Mr Barrett: I think, Lord Tugendhat, commonsense has brought you to the obvious answer: It is not something one would normally expect to do, but I presume those who had those decisions had particular reasons or rulings or procedures which brought them to that point. If I may perhaps refer to the earlier part of the question, as the Chairman said in starting this discussion, there is such a mix of terminology that occasionally one loses sight of the wood for the trees. There has been in the Community over recent years a very distinct attempt to harness public and private resources together and it tends to fall into a rough terminology of risk sharing or partnership or terminology like that. There have been in one or two key areas significant moves, both in the research development and innovation side as programmes across the Community but also in strategic energy technologies, to bring public and private together, so because we are speaking here very much in the context of the programmes that are well-established in the UK this would seem to fall outside the terms of reference of this discussion, but in fact there is a rather significant programme that is addressing these other issues, whether they are for example things under the FP7 Programme for research and development, et cetera, so there are indeed other innovations, but the point being made by my colleagues is that it is still very central. If you wish to roll it out systematically as a standard programme for all finance houses in the market for all promoters, an essential criterion is that it must become simple, it must become repeatable and it must become low cost to administer. What we are seeing at Community level at the moment is very much an exploration of what is possible in these areas.

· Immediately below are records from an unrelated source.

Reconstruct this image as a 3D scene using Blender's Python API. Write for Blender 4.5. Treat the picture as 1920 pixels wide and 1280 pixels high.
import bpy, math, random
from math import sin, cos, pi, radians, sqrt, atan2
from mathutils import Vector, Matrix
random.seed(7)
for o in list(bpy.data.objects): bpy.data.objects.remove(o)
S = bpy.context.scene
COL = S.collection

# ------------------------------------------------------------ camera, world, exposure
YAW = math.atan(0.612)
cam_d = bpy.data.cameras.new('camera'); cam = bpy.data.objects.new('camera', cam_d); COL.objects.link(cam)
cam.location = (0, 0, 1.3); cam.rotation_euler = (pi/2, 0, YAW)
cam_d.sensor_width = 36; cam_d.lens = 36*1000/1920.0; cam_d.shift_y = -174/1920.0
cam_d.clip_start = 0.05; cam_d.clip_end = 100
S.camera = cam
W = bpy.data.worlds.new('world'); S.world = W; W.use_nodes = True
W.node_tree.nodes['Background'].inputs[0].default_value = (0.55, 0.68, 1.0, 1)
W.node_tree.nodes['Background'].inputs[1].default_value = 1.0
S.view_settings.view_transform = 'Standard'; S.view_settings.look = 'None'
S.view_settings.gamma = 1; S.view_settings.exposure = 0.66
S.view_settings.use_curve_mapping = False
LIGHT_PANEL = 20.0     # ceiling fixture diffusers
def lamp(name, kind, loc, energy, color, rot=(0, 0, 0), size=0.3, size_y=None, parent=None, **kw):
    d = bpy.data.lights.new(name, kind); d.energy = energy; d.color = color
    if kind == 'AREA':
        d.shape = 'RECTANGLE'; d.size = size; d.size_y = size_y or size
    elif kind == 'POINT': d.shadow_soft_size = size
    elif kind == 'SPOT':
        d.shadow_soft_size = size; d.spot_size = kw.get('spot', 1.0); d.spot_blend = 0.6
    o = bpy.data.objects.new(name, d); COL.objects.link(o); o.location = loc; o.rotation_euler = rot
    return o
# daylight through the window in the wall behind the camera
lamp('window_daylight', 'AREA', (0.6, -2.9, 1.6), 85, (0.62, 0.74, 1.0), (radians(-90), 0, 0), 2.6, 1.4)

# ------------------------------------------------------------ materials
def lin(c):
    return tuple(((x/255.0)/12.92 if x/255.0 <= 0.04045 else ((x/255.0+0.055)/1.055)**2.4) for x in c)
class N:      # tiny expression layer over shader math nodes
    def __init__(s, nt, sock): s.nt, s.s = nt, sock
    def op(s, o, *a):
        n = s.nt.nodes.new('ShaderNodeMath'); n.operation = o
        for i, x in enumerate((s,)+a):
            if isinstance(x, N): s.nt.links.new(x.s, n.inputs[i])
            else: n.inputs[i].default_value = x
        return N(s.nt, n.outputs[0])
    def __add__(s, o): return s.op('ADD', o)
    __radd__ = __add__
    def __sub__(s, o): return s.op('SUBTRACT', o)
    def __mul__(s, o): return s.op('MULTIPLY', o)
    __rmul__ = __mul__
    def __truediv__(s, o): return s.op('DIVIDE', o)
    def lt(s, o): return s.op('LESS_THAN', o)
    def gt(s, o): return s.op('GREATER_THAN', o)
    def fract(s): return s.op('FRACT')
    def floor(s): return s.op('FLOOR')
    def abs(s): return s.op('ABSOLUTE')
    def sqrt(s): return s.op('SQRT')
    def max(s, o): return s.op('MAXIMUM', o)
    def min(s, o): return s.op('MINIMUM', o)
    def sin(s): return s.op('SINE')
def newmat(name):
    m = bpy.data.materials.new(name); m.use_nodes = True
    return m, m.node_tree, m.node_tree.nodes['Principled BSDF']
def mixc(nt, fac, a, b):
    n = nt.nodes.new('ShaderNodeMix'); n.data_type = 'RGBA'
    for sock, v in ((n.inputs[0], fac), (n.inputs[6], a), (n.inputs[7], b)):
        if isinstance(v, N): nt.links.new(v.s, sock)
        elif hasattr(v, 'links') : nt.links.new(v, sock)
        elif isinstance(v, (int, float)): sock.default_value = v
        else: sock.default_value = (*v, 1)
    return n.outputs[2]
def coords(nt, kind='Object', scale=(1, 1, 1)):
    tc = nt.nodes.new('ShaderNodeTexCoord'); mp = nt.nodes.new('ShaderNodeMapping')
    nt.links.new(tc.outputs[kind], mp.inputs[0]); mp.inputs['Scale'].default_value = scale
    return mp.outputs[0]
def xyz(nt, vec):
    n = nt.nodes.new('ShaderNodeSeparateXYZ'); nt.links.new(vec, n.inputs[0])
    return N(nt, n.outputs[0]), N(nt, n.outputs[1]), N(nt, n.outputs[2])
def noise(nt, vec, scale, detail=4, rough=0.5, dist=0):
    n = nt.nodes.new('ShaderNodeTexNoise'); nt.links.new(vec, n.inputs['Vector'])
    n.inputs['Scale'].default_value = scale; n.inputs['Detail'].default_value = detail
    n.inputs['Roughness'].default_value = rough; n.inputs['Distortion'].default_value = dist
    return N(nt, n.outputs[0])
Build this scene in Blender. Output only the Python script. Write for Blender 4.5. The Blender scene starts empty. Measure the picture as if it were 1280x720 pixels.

Q65 Lord Eatwell: On simplicity I wonder if we could address the wonderfully named optimism bias uplift which is used in UK discussions. Do you think it is really reasonable to include a measure of cost overrun in the public sector comparator for a PFI
evaluation? Mr Brooks: I think that there are some grounds for thinking that some allowance would be appropriate. One of the things that PPPs deliver is cost certainty. That is, in a sense, one of the things that PPPs are aimed at. The evidence is that PPPs have been delivered on time and on budget. There may well be a tendency, and I would guess that historical record tends to bear this out, for some optimism on the part of the internal promoters of projects. I think that if- in the UK for example-the historical record were to bear that out, then it would be appropriate to make an allowance for it in the public comparator. Having said that, I have to say that the details of the public sector comparator are not a matter that is of concern to the European Investment Bank because clearly we are not involved in that case. But my general view is that a priori it is quite likely that some sort of allowance would be appropriate.

Q66 Chairman: Do you think that having such an allowance might have an effect on the best estimates in the first place? If one was giving a best estimate and you knew that you were going to have an uplift would that not possibly affect the best estimate?
Mr Brooks: I think certainly it could, Lord Chairman. I think here one is trusting the integrity of the civil servants who are doing the estimates in the first place.
Chairman: But of course. Lord Moonie?

Q67 Lord Moonie: Given the Bank's AAA status is it the case that the EIB tends to fund the most viable and promising PPP schemes anyway?
Mr Brooks: As I said earlier, we always look at PPPs in terms of their economic, technical and financial viability, so we always want to fund projects that are worth doing, that are going to work, and that are going to pay back the loans. After that, we are able to select from projects that meet the policy aims which our governors, the EU finance ministers, have set us. So in that sense I would say that we do finance the most promising and interesting schemes. If, on the other hand, you mean 'do we just stick to the easy ones', then I have to say we do not. My colleague Mrs Fisher has spent many nights on some very difficult projects, trying to bring them to close. I have mentioned the M25 and Manchester Waste already, both of these very big UK projects, very difficult to close, and very complex, so not straightforward in that sense. But I would say promising, good projects.

Q68 Baroness Hamwee: Mrs Fisher was going to say something about the Competitive Dialogue and I wondered whether we might have a word on that or perhaps ask our witnesses if they could give us something in writing.
Mrs Fisher: Just very briefly on the finance side, I highlighted earlier some of the concerns that some of the contractors have around the competitive dialogue on cost but I think it is certainly the case at the moment that because there are fewer funders available to fund projects the public sector is not able to require contractors to have committed financing prior to the bids being submitted. A key issue then for the public sector in the current market is making sure that it obtains best value financing that is available in the market and I think it is something that will be useful for the Treasury guidance to develop further, in particular how the public sector should bring financing into the funding of these projects, and at what stage to ensure that it gets the best offers available given the smaller number of funders that are available to finance these projects, so it is more about adapting some of the procedures that we have been using in the past to take account of the current situation that we are in.

Q69 Chairman: This is not a direct EIB question but I will ask it anyway: do you have a view as to whether risk transfer should determine whether private finance liabilities appear in national debt?
Mr Brooks: Lord Chairman, you are right, it is not directly a matter for us. But I would offer one thought on this: the intention and the aim of PPPs is to get the right method of procuring particular projects and it is important that that method is selected on the basis of the characteristics of the project. I think that how the project is ultimately scored in the various accounts is not a consideration that should really relate to project design, if I can put it like that.

Q70 Chairman: So, in your view, of these various projects that pass through the EIB you would not have any feeling that governments might like the idea of PFIs
because they were off balance sheet? Mr Brooks: We are aware of the fact that sometimes they may be tempted. But it is not our view that they should really give in to this temptation, if I can put it like that. The appropriate procurement method depends on the project.